Si quelqu'un se fade un jour futur l'Histoire de la house des années 2010, il faudra qu'il regarde en détails l'évolution progressive du Producteur Lambda du genre et les diverses significations du glissement socioculturel qui se cache derrière. Autrefois débarqué d'une minorité modeste, acquis à la cause à 200% et venu aux platines et aux machines par la danse et la sacrosainte "Scène", le producteur de house pensait moins sa musique qu'il ne la laissait diriger son existence - comme d'autres la foi ou la politique.
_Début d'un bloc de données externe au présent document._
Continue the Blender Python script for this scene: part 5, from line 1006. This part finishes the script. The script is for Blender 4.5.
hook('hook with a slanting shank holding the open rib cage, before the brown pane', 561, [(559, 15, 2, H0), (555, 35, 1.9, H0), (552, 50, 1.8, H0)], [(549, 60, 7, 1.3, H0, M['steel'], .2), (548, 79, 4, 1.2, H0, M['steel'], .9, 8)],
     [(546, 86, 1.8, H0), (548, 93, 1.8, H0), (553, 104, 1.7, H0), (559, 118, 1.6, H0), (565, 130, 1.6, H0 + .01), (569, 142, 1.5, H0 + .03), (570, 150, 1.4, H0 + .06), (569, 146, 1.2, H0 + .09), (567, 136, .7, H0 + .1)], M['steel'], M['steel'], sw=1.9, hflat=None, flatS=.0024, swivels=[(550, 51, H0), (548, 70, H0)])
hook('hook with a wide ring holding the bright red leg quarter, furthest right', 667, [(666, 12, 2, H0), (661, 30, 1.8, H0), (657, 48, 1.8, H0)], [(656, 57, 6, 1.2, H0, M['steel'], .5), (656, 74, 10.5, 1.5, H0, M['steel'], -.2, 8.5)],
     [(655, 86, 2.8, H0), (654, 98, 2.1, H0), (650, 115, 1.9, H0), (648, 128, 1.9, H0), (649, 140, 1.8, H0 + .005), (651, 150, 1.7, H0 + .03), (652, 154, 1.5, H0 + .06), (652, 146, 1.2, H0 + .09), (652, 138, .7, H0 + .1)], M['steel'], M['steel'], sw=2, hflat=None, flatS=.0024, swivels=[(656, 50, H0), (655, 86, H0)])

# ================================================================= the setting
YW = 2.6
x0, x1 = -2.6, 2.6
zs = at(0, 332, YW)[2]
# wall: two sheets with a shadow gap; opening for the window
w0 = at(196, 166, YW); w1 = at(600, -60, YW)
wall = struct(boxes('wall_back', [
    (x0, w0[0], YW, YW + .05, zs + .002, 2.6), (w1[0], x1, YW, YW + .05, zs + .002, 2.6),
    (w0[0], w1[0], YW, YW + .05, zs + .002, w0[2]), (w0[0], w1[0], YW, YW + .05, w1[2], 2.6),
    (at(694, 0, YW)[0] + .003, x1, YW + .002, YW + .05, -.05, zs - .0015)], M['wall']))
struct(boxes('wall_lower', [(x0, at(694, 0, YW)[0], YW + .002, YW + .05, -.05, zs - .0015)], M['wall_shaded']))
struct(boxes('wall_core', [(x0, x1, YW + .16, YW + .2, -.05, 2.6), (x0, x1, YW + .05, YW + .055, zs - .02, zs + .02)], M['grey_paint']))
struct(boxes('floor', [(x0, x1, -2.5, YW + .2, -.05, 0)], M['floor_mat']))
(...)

En propos comme en silhouette, il était facile à reconnaître, facile à décrire, facile à romancer. Son successeur des années 2010 (celui qui sort ses maxis sur L.I.E.S. ou 100% Silk, surtout), lui, est insaisissable: il vient de partout et nulle part, il fait de la dance music en même temps que du hardcore ou des jolies chansons, et il est arrivé au genre par les disques, les livres ou Internet. Il porte les mêmes fringues que vous ou moi. Il mange les mêmes légumes bio. Il boit le même vin nature. Il achète les mêmes rééditions.
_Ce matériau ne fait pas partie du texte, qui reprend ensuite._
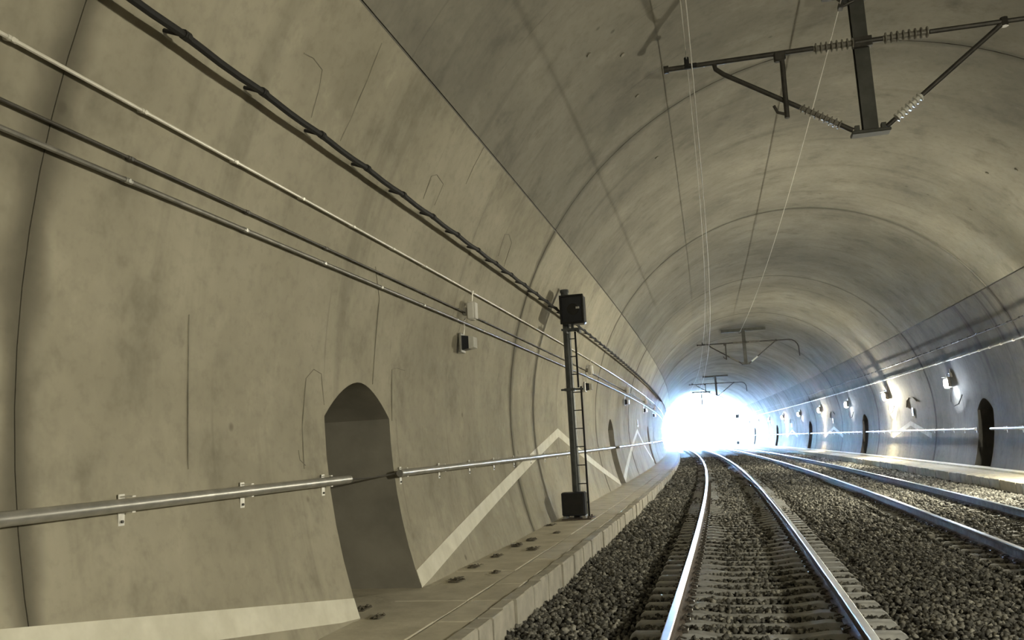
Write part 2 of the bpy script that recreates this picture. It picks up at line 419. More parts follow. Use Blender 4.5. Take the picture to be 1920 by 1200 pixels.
# old hairline scars in the concrete (s, z) and anchor holes in the vault (s, u, z)
SCARS = [[(5.69, 4.58), (5.83, 4.6), (6.0, 4.58), (6.06, 4.46), (6.11, 4.24)], [(6.62, 5.05), (6.68, 4.76), (6.69, 4.44), (6.66, 4.23)], [(8.74, 4.27), (8.72, 4.51), (8.84, 4.56), (9.11, 4.53), (9.1, 4.29)], [(9.71, 5.13), (9.71, 4.91), (9.73, 4.7)], [(8.83, 1.85), (8.83, 2.41), (8.97, 2.44), (9.22, 2.43)], [(5.12, 2.52), (5.15, 2.12), (5.13, 1.47)], [(8.05, 3.4), (8.29, 3.11), (8.33, 2.56), (8.31, 2.22)], [(11.98, 4.28), (11.88, 4.57), (12.07, 4.61), (12.34, 4.55), (12.42, 4.21)], [(6.75, 1.41), (6.77, 1.77), (6.85, 2.19), (6.99, 2.28), (7.14, 2.25), (7.2, 1.97)], [(6.68, 1.57), (6.69, 1.49), (6.78, 1.44)]]
for pl in SCARS:
    mb = MB(); mb.tube([P(q, wu(-1, zz, -0.0015), zz) for q, zz in pl], 0.005, 5)
    mb.build('surface_scar', 'scar', wall_left)
for q, uu, zz in ((10.54, -1.48, 6.48), (11.27, -1.11, 6.75), (12.86, -1.06, 6.78), (16.1, -1.0, 6.83), (19.0, 5.54, 6.57), (21.3, 5.82, 6.35), (18.2, 5.82, 6.35), (13.6, 0.2, 7.39)):
    nrm = Vector((uu - UT, 0, zz - ZT)).normalized(); a = Vector((UT, 0, ZT)) + nrm * (RT - 0.012); e = Vector((UT, 0, ZT)) + nrm * (RT + 0.02)
    mb = MB(); mb.tube([P(q, a.x, a.z), P(q, e.x, e.z)], 0.035, 10)
    mb.build('anchor_plug', 'scar', ceiling)

# ------------------------------------------------------------------ floor, walkways
def strip_mesh(mb, s0, s1, prof, closed=False):
    ss = srange(s0, s1); n = len(prof); vs = [P(s, u, z) for s in ss for u, z in prof]; fs = []
    for i in range(len(ss) - 1):
        for j in range(n if closed else n - 1): fs.append((i * n + j, (i + 1) * n + j, (i + 1) * n + (j + 1) % n, i * n + (j + 1) % n))
    if closed: fs += [tuple(range(n)), tuple(range((len(ss) - 1) * n, len(ss) * n))]
    return mb.add(vs, fs)
mb = MB(); strip_mesh(mb, S_BACK, S_END + 0.5, [(-3.75, -0.30), (-2.3, -0.26), (-1.3, -0.27), (-1.1, -0.31), (1.1, -0.31), (1.3, -0.27), (2, -0.25), (3.9, -0.26), (6.5, -0.26), (8.2, -0.30)])
tag(mb.build('floor', 'bed', None), 'dark gravel track bed filling the tunnel floor', 'floor', kind='structure')

def walkway(name, side, z, ue, label, s_pieces, s_from):
    inner = lambda off=0.0: wu(side, z, off)
    ub = wu(side, -0.2) + side * 0.25
    mb = MB(); strip_mesh(mb, S_BACK, S_END, [(ue - side * -0.02, -0.3), (ue + side * 0.02, z - 0.05), (ub, z - 0.05), (ub, -0.3)], True)
    o = tag(mb.build(name, 'walk'), label, 'walkway', kind='structure')
    uj, uk = ue + side * 0.47, ue + side * 0.15
    def slab_mesh(nm, u_a, u_b, zlo, zhi, s0, s1, mat, bev=0.008):
        m_ = MB(); lo, hi = min(u_a, u_b), max(u_a, u_b); t = []
        for s, k in ((s0, 1), (s1, -1)):
            for u, q in ((lo, 1), (hi, -1)):
                t.append((s, u, zlo)); t.append((s, u, zhi - bev)); t.append((s + k * bev, u + q * bev, zhi))
        v = [P(*q) for q in t]      # order: s0lo(0-2) s0hi(3-5) s1lo(6-8) s1hi(9-11)
        f = [(2, 5, 11, 8), (0, 3, 4, 1), (1, 4, 5, 2), (6, 7, 10, 9), (7, 8, 11, 10), (0, 1, 7, 6), (1, 2, 8, 7), (3, 9, 10, 4), (4, 10, 11, 5)]
        m_.add(v, f); m_.build(nm, mat, o)
    a = s_from
    while a < s_pieces:                                   # kerb blocks along the edge
        L = 0.395 + random.uniform(-0.02, 0.02)
        slab_mesh('kerb_block', ue + random.uniform(-0.012, 0.012), uk - side * 0.004, -0.32, z + random.uniform(-0.008, 0.012), a + 0.008, a + L - 0.008, 'kerb', 0.014)
        a += L
    strip_tail = MB(); strip_mesh(strip_tail, a, S_END, [(ue, -0.3), (ue, z), (uk, z), (uk, z - .06)]); t_ = strip_tail.build('kerb_run', 'kerb', o)
    a = s_from
    while a < s_pieces:                                   # cover slabs, two rows
        L = 0.94
        slab_mesh('cover_slab', uk + side * 0.006, uj - side * 0.006, z - 0.06, z + random.uniform(-0.008, 0.0), a + 0.006, a + L - 0.006, 'walk')
        slab_mesh('cover_slab', uj + side * 0.006, inner(-0.04), z - 0.06, z + random.uniform(-0.008, 0.0), a + 0.006, a + L - 0.006, 'walk')
        a += L
    st2 = MB(); strip_mesh(st2, a, S_END, [(uk, z - 0.002), (inner(-0.04), z - 0.002)]); st2.build('cover_run', 'walk', o)
    st3 = MB(); strip_mesh(st3, S_BACK, s_from, [(ue, -0.3), (ue, z), (inner(-0.04), z)]); st3.build('cover_run', 'walk', o)
    return o
walkway('trim_1', -1, ZL, -2.19, 'concrete walkway of slabs and kerb blocks below the signal mast', 42, 5.2)
walkway('trim_2', 1, ZR, 6.40, 'low concrete walkway running below the row of lamps', 60, 13.2)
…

Catalogué "gentleman de la house de Brooklyn" sur Dazed Digital, Bryce Hackford est un peu un prototype de ce Monsieur tout le monde qui se cache derrière la plupart des nouveautés house K7 dont on raffole partout en ce moment (souvent à juste cause). Blanc-bec propre sur lui, formé dans un groupe d'avant-cacapoum étrange (Pearl Necklace), fan comme toi / comme moi de Brian Eno, Arthur Russell, Mr Fingers et Aphex Twin, notre Brooklynite s'éparpille sans cesse sans que jamais un Puriste se lève dans l'assistance pour lui demander où il a trouvé sa carte de street cred. Pire, son Fair de premier album est un vrai miroir aux alouettes qui, passés les beats de la face A, la B, la C et la D, n'est que drones synthétiques, arpèges abîmés et volutes de DX7 lunaires à la Discreet Music. Pourquoi alors le ranger du côté de la hipster house qui rêve aux raves en t-shirt American Apparel?
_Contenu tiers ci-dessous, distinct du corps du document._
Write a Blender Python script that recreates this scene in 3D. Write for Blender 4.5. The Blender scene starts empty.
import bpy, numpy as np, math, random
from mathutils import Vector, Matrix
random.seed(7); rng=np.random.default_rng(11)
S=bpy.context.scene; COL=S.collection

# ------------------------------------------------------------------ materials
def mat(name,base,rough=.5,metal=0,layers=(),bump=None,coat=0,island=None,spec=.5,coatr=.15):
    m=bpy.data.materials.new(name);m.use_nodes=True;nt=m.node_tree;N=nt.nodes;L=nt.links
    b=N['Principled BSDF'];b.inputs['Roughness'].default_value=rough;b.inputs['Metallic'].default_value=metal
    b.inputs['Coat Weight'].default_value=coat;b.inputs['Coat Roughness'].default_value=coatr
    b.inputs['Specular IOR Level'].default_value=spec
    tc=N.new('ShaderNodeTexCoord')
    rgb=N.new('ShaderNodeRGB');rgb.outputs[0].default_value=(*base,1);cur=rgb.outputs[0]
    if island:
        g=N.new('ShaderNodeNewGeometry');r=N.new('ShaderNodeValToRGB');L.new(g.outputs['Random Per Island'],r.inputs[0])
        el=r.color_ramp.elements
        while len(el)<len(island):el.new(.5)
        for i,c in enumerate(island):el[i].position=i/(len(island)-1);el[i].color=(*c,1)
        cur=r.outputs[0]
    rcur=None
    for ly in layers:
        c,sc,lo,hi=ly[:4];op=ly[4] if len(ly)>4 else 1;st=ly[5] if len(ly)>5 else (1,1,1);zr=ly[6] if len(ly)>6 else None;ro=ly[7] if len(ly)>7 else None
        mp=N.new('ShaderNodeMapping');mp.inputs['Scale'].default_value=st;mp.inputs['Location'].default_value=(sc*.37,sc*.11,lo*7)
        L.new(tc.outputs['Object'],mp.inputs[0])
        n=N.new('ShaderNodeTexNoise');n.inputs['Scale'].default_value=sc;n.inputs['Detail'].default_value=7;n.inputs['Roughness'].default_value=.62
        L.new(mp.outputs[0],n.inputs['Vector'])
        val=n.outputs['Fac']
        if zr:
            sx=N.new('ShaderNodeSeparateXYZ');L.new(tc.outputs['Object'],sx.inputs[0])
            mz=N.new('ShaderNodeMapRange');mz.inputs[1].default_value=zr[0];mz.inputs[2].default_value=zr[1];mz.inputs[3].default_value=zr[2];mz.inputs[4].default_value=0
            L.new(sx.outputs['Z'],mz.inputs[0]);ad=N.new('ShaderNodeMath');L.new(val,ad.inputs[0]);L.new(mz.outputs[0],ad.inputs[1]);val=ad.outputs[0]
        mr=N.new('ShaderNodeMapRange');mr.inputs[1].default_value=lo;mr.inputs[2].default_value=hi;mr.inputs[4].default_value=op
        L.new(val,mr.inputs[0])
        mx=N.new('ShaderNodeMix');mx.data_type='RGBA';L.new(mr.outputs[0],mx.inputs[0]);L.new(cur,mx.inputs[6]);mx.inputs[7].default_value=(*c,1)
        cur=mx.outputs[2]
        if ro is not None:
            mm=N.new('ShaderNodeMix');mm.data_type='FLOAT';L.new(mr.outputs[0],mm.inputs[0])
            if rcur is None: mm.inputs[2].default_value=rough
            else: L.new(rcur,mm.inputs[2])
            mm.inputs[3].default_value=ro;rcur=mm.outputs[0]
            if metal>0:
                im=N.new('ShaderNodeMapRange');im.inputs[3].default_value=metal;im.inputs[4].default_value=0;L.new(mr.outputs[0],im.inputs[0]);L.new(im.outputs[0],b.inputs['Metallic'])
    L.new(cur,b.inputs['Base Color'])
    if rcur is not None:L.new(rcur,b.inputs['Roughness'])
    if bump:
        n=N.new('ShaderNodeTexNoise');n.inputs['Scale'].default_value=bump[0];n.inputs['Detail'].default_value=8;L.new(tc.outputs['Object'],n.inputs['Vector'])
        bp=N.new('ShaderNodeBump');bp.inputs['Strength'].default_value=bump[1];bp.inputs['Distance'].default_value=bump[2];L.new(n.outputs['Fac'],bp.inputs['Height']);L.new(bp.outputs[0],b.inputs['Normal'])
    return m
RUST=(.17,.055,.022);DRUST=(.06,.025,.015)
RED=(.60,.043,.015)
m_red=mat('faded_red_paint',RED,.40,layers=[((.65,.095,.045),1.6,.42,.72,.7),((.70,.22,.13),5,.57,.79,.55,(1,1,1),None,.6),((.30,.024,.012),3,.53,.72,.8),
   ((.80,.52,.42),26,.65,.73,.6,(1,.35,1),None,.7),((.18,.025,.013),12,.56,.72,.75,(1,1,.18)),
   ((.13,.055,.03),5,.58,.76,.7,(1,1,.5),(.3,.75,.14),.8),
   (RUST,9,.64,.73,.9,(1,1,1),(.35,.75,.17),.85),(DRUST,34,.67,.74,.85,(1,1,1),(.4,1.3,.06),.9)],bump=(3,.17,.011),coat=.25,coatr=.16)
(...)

La réponse tient toute entière dans "Another Fantasy", la bombtrack qui oubre l'album et qui a, il nous semble, l'étoffe d'un vrai tube: boucle funky filtrée qui ne lasse pas, beat rouleau compresseur, processing osé mais pas trop dangereux, le truc rappellerait presque les-grands-morceaux-de-Daft-Punk-avant-Homework ("Musique", "The New Wave"), le vernis lo-fi contemporain en plus. En d'autres temps, avec un son un tout petit peu différent, le truc aurait pu sortir sur Henry Street Music ou Strictly Rhythm, être produit par Armand Van Helden, et ça n'aurait choqué personne. La conclusion de tout ça? Le Producteur de house lambda des années 2010 ne ressemble à rien mais il lui arrive de faire de la méchante musique.